8. A system for supplying a working fluid to a combustor, comprising:

a. a combustion chamber;

b. a liner that circumferentially surrounds at least a portion of the combustion chamber;

c. a flow sleeve having an inner sleeve that circumferentially surrounds at least a portion of the liner, an outer sleeve that circumferentially surrounds the inner sleeve and a fuel passage defined by and between the inner and outer sleeves;

d. a tube that provides fluid communication through the flow sleeve and the liner and into the combustion chamber, wherein the tube comprises a first side that intersects the liner at a first acute angle, a second side opposite the first side that intersects the liner at a second angle, and the first acute angle is less than the second angle; and

e. a plurality of fuel ports circumferentially arranged around an inlet of the tube, wherein each fuel port is in fluid communication with the fuel passage.

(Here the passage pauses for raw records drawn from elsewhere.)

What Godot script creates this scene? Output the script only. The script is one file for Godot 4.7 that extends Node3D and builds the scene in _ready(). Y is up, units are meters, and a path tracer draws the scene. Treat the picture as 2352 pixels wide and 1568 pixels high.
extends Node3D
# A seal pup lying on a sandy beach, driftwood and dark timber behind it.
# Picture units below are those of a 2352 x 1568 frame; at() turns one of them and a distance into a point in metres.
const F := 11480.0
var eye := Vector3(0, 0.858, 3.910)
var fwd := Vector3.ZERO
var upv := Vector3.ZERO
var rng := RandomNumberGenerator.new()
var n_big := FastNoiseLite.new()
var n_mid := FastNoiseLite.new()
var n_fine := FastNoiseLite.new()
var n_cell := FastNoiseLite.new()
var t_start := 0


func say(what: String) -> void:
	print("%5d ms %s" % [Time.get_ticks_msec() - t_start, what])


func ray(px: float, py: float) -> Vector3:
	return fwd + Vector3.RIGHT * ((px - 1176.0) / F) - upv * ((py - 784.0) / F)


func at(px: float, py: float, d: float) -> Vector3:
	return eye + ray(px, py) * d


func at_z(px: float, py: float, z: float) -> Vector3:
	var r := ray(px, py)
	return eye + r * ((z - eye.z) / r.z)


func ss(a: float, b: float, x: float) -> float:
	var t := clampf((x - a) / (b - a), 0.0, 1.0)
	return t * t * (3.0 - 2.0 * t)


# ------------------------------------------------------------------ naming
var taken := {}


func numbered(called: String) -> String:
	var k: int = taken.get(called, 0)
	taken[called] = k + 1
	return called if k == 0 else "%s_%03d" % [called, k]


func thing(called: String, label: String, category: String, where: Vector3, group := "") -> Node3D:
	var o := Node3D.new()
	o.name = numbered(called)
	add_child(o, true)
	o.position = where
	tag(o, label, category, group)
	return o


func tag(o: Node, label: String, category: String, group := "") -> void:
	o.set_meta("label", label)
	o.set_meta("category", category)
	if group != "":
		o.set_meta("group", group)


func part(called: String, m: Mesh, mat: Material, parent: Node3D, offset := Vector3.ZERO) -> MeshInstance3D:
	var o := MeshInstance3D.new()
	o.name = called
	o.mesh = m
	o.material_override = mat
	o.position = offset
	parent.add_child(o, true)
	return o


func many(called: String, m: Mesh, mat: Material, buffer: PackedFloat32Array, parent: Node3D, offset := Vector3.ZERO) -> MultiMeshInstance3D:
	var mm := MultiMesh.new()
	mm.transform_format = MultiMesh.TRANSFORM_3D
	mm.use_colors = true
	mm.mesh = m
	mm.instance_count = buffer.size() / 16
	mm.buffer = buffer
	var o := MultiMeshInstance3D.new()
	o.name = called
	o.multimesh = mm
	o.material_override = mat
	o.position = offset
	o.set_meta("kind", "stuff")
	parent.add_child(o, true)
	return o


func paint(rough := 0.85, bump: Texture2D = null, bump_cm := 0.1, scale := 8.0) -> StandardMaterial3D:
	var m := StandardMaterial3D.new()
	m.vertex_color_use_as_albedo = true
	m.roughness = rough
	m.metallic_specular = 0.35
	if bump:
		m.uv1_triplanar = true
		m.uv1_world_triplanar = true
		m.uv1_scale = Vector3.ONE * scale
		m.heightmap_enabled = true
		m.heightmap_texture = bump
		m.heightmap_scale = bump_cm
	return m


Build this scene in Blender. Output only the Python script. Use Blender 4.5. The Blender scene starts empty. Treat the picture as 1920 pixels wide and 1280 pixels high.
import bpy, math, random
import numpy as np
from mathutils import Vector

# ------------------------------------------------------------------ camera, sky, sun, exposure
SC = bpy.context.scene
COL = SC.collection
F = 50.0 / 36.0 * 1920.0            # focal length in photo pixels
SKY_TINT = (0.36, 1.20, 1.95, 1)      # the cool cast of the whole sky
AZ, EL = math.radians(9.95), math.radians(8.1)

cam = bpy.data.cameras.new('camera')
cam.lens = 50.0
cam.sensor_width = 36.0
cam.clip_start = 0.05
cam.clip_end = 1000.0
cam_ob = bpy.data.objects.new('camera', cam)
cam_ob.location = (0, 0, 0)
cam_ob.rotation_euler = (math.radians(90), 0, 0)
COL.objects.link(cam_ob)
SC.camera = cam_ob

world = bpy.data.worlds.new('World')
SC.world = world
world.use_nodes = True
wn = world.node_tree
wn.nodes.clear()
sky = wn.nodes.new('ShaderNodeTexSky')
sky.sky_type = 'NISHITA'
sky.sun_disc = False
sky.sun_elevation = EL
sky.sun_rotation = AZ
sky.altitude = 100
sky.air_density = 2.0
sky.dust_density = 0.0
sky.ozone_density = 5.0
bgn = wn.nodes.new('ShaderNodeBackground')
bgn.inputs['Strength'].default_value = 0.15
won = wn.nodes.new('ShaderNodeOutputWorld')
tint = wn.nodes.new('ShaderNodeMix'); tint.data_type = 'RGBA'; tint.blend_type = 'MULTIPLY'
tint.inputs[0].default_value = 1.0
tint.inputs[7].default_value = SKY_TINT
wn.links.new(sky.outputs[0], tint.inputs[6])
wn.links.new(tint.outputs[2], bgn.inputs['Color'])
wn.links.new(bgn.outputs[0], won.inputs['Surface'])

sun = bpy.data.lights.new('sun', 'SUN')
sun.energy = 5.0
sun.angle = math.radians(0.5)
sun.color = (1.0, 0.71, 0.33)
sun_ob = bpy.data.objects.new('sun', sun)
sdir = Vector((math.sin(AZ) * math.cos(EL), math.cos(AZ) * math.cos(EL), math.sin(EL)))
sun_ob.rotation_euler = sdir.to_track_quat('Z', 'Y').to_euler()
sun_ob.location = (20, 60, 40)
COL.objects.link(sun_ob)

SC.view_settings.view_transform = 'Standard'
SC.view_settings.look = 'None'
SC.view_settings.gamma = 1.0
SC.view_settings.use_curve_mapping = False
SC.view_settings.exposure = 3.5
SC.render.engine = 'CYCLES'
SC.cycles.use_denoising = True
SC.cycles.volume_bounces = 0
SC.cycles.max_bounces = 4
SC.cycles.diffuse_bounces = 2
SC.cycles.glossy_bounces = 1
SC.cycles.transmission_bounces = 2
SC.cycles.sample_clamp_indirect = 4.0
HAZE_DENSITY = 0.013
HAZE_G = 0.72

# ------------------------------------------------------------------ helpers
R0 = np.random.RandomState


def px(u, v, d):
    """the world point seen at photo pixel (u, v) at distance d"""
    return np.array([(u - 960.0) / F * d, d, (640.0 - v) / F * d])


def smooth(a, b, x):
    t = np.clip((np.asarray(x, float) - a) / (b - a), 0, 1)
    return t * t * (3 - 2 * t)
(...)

9. The system as in claim 8, wherein the tube spirals between the flow sleeve and the liner.

10. The system as in claim 8, wherein the tube comprises an elliptical cross-section having a longitudinal axis.

11. The system as in claim 10, wherein the longitudinal axis of the elliptical cross-section is angled with respect to a longitudinal axis of the combustion chamber as the tube passes through the liner.

12. The system as in claim 8, wherein the tube comprises an elliptical cross-section having a longitudinal axis that spirals between the flow sleeve and the liner.

13. A system for supplying a working fluid to a combustor, comprising:

a. a combustion chamber;

b. a liner that circumferentially surrounds at least a portion of the combustion chamber;

c. a flow sleeve having an inner sleeve that circumferentially surrounds at least a portion of the liner, an outer sleeve that circumferentially surrounds the inner sleeve and a fuel passage defined by and between the inner and outer sleeves;

d. a tube that provides fluid communication for the working fluid to flow through the flow sleeve and the liner and into the combustion chamber, wherein the tube comprises an elliptical cross-section having a longitudinal axis, and the longitudinal axis of the elliptical cross-section is angled with respect to a longitudinal axis of the combustion chamber as the tube passes through the liner; and

e. a plurality of fuel ports circumferentially arranged around an inlet of the tube, wherein each fuel port is in fluid communication with the fuel passage.

14. The system as in claim 13, wherein the tube spirals between the flow sleeve and the liner.

15. The system as in claim 13, wherein the tube comprises a tapered end that passes through the liner.

16. The system as in claim 15, wherein the tapered end comprises a first side that intersects the liner at a first acute angle, a second side opposite the first side that intersects the liner at a second angle, and the first acute angle is less than the second angle.